Monday, December 28, 2009

The Word spoken...

I went to see Jim Carey's "A Christmas Carol" and was inspired to re-read the book. The movie seemed to be undecided whether it was to be a literal interpretation of the original Dickens story or something new (and Jim Carey-ish.) A good movie but not the same as the book. I've been thinking a lot about the debate between the print and new media in religion.
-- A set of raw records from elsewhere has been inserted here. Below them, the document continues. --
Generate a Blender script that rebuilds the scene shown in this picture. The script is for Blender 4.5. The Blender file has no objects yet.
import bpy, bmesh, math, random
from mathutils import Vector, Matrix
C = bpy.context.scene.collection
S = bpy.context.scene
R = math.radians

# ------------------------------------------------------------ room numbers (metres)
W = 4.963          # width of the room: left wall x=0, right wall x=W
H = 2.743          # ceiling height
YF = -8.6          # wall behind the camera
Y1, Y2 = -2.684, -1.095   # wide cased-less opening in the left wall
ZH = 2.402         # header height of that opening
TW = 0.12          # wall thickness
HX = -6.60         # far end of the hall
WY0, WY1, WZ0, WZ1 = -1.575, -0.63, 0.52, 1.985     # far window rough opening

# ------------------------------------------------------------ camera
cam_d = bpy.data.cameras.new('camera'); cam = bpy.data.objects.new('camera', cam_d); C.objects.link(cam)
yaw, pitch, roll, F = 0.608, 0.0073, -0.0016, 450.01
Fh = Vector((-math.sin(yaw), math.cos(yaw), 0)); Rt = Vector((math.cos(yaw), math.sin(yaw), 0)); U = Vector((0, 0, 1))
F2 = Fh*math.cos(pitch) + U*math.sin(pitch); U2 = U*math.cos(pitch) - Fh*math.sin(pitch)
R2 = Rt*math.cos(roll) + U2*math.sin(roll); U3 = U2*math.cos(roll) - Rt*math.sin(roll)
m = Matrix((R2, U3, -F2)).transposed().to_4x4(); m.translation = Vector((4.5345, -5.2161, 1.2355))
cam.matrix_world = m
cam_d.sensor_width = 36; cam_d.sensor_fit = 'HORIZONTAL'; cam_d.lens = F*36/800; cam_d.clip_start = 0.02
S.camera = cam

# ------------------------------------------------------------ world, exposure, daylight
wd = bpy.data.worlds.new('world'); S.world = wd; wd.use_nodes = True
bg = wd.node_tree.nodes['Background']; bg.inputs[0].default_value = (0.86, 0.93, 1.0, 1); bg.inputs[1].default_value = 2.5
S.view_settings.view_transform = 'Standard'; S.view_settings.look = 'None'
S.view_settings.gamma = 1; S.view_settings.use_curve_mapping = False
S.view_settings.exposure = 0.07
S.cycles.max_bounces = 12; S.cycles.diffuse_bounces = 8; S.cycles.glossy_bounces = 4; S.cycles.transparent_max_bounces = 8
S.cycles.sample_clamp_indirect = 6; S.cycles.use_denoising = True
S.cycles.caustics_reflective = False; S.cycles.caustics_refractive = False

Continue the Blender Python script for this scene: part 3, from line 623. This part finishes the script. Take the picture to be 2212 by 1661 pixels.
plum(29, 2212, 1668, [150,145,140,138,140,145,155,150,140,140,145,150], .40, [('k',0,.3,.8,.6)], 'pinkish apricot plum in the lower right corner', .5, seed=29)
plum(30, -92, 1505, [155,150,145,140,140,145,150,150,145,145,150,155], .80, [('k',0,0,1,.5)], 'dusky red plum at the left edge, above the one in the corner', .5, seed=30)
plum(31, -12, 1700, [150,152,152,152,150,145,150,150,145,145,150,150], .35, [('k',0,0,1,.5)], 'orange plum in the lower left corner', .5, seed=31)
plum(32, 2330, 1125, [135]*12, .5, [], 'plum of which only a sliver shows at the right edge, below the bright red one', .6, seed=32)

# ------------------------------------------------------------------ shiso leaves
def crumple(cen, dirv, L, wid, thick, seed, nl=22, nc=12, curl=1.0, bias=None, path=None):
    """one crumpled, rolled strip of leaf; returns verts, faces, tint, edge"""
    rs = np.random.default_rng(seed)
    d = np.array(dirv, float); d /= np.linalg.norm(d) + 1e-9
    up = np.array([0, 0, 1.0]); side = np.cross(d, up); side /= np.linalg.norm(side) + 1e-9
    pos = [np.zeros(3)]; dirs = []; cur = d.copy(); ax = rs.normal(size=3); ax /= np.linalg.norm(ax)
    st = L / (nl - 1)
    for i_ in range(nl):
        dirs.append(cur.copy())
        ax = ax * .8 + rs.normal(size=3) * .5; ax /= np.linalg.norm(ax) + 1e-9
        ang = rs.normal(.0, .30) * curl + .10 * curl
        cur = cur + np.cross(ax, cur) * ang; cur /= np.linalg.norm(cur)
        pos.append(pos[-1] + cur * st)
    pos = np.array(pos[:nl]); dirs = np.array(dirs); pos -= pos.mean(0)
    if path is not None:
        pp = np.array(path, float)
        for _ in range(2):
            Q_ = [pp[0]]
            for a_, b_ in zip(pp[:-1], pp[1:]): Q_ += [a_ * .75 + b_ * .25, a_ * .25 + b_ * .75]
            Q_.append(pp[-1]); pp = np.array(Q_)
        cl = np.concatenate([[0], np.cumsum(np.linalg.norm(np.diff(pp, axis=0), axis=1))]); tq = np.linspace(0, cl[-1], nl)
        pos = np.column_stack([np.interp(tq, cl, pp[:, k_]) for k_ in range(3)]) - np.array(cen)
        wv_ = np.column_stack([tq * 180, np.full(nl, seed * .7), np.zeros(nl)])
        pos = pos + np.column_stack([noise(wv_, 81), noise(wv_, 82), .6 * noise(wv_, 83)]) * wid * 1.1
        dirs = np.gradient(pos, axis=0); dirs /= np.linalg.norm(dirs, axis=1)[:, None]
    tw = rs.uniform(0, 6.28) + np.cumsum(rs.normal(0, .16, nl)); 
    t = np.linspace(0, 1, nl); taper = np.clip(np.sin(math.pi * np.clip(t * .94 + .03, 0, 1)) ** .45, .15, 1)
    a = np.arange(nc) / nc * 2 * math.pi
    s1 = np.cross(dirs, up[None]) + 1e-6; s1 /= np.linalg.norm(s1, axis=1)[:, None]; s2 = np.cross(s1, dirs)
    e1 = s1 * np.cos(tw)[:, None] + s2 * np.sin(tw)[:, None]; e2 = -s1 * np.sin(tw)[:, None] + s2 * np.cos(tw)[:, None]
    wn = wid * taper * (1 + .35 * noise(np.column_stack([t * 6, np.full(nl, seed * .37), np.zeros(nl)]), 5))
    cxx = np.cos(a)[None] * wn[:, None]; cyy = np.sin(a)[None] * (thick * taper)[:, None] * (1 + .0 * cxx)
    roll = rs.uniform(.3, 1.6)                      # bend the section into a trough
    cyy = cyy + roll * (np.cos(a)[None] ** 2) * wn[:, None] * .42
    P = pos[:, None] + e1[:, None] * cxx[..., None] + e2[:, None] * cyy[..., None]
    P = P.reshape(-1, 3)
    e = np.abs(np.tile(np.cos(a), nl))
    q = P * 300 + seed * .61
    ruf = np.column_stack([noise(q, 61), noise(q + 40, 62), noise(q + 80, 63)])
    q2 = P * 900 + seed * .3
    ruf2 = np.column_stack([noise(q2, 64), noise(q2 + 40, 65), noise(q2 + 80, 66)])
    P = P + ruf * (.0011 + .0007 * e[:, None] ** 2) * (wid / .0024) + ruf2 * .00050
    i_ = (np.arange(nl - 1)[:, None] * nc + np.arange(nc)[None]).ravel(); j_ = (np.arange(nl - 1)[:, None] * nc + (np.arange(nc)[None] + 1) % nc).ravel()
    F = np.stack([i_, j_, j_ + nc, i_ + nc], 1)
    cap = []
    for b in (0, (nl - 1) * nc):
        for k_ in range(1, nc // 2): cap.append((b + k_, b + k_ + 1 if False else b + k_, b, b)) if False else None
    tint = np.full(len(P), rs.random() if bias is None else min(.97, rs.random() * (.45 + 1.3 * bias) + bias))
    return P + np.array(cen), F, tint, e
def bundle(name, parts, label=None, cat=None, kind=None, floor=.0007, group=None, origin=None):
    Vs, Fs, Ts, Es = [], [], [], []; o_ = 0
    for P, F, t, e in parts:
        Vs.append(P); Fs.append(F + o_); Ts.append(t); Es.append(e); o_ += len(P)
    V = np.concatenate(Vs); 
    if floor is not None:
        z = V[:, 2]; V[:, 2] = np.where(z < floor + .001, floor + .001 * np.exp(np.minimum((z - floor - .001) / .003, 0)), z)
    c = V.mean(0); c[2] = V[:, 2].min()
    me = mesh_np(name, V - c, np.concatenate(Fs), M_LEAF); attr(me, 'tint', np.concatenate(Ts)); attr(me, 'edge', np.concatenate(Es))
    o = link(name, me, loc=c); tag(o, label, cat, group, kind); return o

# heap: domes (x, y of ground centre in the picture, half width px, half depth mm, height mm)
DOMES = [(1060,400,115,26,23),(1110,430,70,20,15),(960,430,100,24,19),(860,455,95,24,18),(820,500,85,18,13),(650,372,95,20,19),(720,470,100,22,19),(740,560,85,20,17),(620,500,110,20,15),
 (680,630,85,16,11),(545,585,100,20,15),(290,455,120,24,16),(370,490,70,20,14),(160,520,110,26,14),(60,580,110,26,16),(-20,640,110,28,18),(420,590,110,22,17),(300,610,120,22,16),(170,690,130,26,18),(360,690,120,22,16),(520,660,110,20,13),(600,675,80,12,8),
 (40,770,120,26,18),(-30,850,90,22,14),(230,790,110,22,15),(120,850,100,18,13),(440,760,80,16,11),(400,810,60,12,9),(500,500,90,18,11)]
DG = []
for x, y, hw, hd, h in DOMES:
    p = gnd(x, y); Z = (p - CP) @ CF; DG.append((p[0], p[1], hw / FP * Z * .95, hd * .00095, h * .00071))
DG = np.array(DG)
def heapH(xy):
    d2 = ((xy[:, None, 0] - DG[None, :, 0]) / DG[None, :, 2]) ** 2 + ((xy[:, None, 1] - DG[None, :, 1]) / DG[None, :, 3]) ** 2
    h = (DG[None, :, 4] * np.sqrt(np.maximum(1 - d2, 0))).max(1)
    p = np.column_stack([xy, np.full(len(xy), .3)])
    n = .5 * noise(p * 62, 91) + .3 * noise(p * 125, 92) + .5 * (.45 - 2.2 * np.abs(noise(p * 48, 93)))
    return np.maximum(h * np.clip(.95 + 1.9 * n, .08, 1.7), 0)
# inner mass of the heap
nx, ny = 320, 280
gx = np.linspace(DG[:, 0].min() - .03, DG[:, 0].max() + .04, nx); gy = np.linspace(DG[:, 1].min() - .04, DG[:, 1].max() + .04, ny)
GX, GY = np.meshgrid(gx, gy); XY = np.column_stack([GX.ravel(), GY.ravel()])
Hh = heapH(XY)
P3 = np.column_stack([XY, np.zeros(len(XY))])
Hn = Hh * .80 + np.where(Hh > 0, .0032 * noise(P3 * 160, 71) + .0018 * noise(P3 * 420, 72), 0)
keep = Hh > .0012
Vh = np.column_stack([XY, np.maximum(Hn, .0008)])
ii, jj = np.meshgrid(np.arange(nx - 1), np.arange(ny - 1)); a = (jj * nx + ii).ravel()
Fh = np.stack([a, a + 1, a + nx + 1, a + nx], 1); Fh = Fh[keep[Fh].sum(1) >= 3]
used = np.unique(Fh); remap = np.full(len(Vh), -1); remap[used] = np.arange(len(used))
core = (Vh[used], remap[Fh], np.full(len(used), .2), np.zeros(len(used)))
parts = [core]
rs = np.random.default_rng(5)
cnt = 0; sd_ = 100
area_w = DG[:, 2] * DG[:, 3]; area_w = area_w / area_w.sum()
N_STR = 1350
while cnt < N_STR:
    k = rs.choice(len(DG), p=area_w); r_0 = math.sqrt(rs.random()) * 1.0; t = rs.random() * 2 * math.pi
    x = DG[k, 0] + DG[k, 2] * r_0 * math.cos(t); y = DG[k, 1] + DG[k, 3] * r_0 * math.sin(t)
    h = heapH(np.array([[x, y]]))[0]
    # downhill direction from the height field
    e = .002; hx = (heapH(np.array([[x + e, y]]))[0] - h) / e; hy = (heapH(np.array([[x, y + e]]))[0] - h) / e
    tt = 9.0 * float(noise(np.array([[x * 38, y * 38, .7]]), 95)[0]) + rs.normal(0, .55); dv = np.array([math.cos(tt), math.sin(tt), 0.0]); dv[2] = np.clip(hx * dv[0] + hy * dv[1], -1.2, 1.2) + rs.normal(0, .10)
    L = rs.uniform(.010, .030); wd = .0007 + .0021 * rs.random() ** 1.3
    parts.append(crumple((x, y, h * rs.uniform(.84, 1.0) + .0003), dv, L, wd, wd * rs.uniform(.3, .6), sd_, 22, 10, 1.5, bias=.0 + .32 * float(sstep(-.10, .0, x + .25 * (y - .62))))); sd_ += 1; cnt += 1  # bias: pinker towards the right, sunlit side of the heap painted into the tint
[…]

The peoples of the Book (Muslims, Jewish and Christians) have an text centered faith rooted respectively in the Koran, Tanakh, and Christian Bible each sharing significant Torah traditions. I'm interested (at present) in my research with Christian protestant evangelicalism and its use of information. In this theological tradition, there is an idea of a "received text" that is divinely inspired and canonically fixed (the church believes it was now closed and could no longer be edited, or added to.) There is also the belief in the inherent power of the words of scripture. This dominance of the text is strongly evident in the evangelical church where even decorative features in churches tend to be "text heavy." Information = written text. There have been challenges to this idea. I think back to the use of stained glass windows during the middle ages to educate and inspire largely illiterate church goers in the stories of Scripture. I remember reading some years ago (1985, I think) Frankie Schaeffer's book " Addicted to Mediocrity" where he challenged evangelicals to take the creative arts seriously as a form of faith expression capable to educating, inspiring and evangelizing. Time has moved on and we now live in a multi-media rich environment, often amateur driven. Faith is being expressed in these forms. Will spoken word begin to take predominance over the written text? It is happening with other forms of written communication (i.e. newspapers). How will this substitution in form change the evangelical theology around the primacy of the text? What about other forms of visual media? One of the first tasks of Christian missionaries among new people groups was literacy training. Besides aiding community development, teaching literacy also meant people could read the Bible. It was an essential part of faith development. Now one sees the widespread use of video dramatization of the Bible for evangelism.

So my question of the day: if the Bible was being created today, would God have used multimedia or is there something about written text?